Would you transcribe the whole listing exactly, minus its pictures?

___ Dataset excerpt

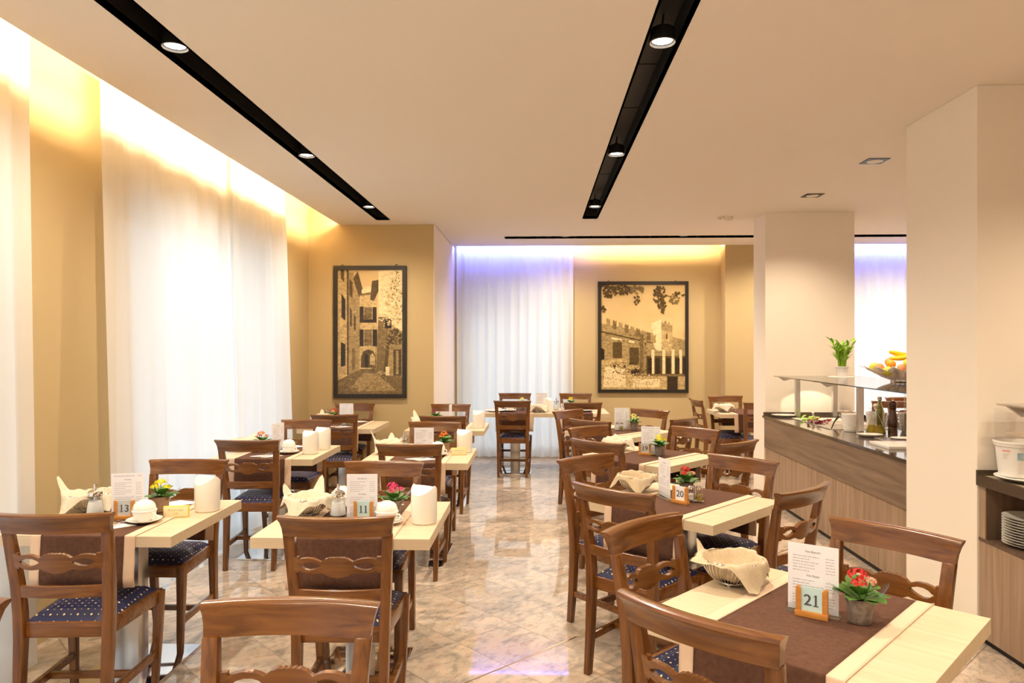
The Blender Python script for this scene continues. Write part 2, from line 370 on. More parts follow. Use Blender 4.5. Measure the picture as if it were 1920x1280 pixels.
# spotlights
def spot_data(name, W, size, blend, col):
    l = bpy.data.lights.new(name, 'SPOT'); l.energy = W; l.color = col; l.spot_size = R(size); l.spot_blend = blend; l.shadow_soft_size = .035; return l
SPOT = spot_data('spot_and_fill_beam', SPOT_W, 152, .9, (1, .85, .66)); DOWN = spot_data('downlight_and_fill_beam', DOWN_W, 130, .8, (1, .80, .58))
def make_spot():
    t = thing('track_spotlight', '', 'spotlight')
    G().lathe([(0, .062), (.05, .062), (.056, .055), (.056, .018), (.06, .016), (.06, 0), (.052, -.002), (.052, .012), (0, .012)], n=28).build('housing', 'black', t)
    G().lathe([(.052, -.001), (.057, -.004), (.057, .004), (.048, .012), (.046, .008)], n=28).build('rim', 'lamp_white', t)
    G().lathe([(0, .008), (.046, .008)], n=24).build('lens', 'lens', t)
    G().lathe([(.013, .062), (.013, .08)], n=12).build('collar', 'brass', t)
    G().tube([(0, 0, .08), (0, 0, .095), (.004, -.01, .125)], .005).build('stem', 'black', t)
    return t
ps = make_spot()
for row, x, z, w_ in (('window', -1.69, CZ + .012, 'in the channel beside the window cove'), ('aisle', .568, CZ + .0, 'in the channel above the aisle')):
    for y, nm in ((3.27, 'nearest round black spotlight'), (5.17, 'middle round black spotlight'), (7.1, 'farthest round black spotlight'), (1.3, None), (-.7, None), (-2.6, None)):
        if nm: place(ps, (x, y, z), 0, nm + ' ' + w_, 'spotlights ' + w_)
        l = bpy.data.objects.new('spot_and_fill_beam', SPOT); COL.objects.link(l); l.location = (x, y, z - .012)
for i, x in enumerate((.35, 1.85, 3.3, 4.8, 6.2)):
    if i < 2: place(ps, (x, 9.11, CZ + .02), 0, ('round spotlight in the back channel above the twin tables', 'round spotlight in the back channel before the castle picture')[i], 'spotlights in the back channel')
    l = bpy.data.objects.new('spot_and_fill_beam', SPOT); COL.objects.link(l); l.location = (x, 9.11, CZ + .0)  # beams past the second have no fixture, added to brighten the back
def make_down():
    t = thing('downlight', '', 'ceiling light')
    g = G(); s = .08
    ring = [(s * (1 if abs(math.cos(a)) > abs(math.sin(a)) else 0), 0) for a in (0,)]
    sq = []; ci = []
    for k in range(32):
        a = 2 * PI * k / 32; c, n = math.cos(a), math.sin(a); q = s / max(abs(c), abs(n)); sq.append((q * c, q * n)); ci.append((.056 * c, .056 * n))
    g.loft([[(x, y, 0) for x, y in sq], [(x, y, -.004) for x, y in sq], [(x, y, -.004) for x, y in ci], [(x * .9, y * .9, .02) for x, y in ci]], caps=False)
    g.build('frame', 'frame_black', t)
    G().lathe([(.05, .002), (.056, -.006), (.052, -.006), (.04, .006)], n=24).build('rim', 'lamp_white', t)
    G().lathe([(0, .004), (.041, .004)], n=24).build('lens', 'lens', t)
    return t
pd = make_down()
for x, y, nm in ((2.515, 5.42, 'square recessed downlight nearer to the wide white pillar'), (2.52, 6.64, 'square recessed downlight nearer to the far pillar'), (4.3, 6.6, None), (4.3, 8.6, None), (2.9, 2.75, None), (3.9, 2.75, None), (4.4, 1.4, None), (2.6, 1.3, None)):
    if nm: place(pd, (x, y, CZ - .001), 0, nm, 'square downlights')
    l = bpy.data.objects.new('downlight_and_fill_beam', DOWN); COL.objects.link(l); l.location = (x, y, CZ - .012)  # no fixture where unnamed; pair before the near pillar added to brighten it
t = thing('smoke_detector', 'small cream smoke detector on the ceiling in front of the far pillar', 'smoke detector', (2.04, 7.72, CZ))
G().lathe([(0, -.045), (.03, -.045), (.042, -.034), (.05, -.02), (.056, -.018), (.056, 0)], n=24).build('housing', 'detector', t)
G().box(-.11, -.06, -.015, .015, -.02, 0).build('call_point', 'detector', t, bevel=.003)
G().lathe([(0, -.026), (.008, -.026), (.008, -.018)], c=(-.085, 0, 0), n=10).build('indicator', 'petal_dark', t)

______

__Exercise output__
The Blender Python script for this scene continues. Write part 2, from line 370 on. More parts follow. Use Blender 4.5. Measure the picture as if it were 1920x1280 pixels.
# spotlights
def spot_data(name, W, size, blend, col):
    l = bpy.data.lights.new(name, 'SPOT'); l.energy = W; l.color = col; l.spot_size = R(size); l.spot_blend = blend; l.shadow_soft_size = .035; return l
SPOT = spot_data('spot_and_fill_beam', SPOT_W, 152, .9, (1, .85, .66)); DOWN = spot_data('downlight_and_fill_beam', DOWN_W, 130, .8, (1, .80, .58))
def make_spot():
    t = thing('track_spotlight', '', 'spotlight')
    G().lathe([(0, .062), (.05, .062), (.056, .055), (.056, .018), (.06, .016), (.06, 0), (.052, -.002), (.052, .012), (0, .012)], n=28).build('housing', 'black', t)
    G().lathe([(.052, -.001), (.057, -.004), (.057, .004), (.048, .012), (.046, .008)], n=28).build('rim', 'lamp_white', t)
    G().lathe([(0, .008), (.046, .008)], n=24).build('lens', 'lens', t)
    G().lathe([(.013, .062), (.013, .08)], n=12).build('collar', 'brass', t)
    G().tube([(0, 0, .08), (0, 0, .095), (.004, -.01, .125)], .005).build('stem', 'black', t)
    return t
ps = make_spot()
for row, x, z, w_ in (('window', -1.69, CZ + .012, 'in the channel beside the window cove'), ('aisle', .568, CZ + .0, 'in the channel above the aisle')):
    for y, nm in ((3.27, 'nearest round black spotlight'), (5.17, 'middle round black spotlight'), (7.1, 'farthest round black spotlight'), (1.3, None), (-.7, None), (-2.6, None)):
        if nm: place(ps, (x, y, z), 0, nm + ' ' + w_, 'spotlights ' + w_)
        l = bpy.data.objects.new('spot_and_fill_beam', SPOT); COL.objects.link(l); l.location = (x, y, z - .012)
for i, x in enumerate((.35, 1.85, 3.3, 4.8, 6.2)):
    if i < 2: place(ps, (x, 9.11, CZ + .02), 0, ('round spotlight in the back channel above the twin tables', 'round spotlight in the back channel before the castle picture')[i], 'spotlights in the back channel')
    l = bpy.data.objects.new('spot_and_fill_beam', SPOT); COL.objects.link(l); l.location = (x, 9.11, CZ + .0)  # beams past the second have no fixture, added to brighten the back
def make_down():
    t = thing('downlight', '', 'ceiling light')
    g = G(); s = .08
    ring = [(s * (1 if abs(math.cos(a)) > abs(math.sin(a)) else 0), 0) for a in (0,)]
    sq = []; ci = []
    for k in range(32):
        a = 2 * PI * k / 32; c, n = math.cos(a), math.sin(a); q = s / max(abs(c), abs(n)); sq.append((q * c, q * n)); ci.append((.056 * c, .056 * n))
    g.loft([[(x, y, 0) for x, y in sq], [(x, y, -.004) for x, y in sq], [(x, y, -.004) for x, y in ci], [(x * .9, y * .9, .02) for x, y in ci]], caps=False)
    g.build('frame', 'frame_black', t)
    G().lathe([(.05, .002), (.056, -.006), (.052, -.006), (.04, .006)], n=24).build('rim', 'lamp_white', t)
    G().lathe([(0, .004), (.041, .004)], n=24).build('lens', 'lens', t)
    return t
pd = make_down()
for x, y, nm in ((2.515, 5.42, 'square recessed downlight nearer to the wide white pillar'), (2.52, 6.64, 'square recessed downlight nearer to the far pillar'), (4.3, 6.6, None), (4.3, 8.6, None), (2.9, 2.75, None), (3.9, 2.75, None), (4.4, 1.4, None), (2.6, 1.3, None)):
    if nm: place(pd, (x, y, CZ - .001), 0, nm, 'square downlights')
    l = bpy.data.objects.new('downlight_and_fill_beam', DOWN); COL.objects.link(l); l.location = (x, y, CZ - .012)  # no fixture where unnamed; pair before the near pillar added to brighten it
t = thing('smoke_detector', 'small cream smoke detector on the ceiling in front of the far pillar', 'smoke detector', (2.04, 7.72, CZ))
G().lathe([(0, -.045), (.03, -.045), (.042, -.034), (.05, -.02), (.056, -.018), (.056, 0)], n=24).build('housing', 'detector', t)
G().box(-.11, -.06, -.015, .015, -.02, 0).build('call_point', 'detector', t, bevel=.003)
G().lathe([(0, -.026), (.008, -.026), (.008, -.018)], c=(-.085, 0, 0), n=10).build('indicator', 'petal_dark', t)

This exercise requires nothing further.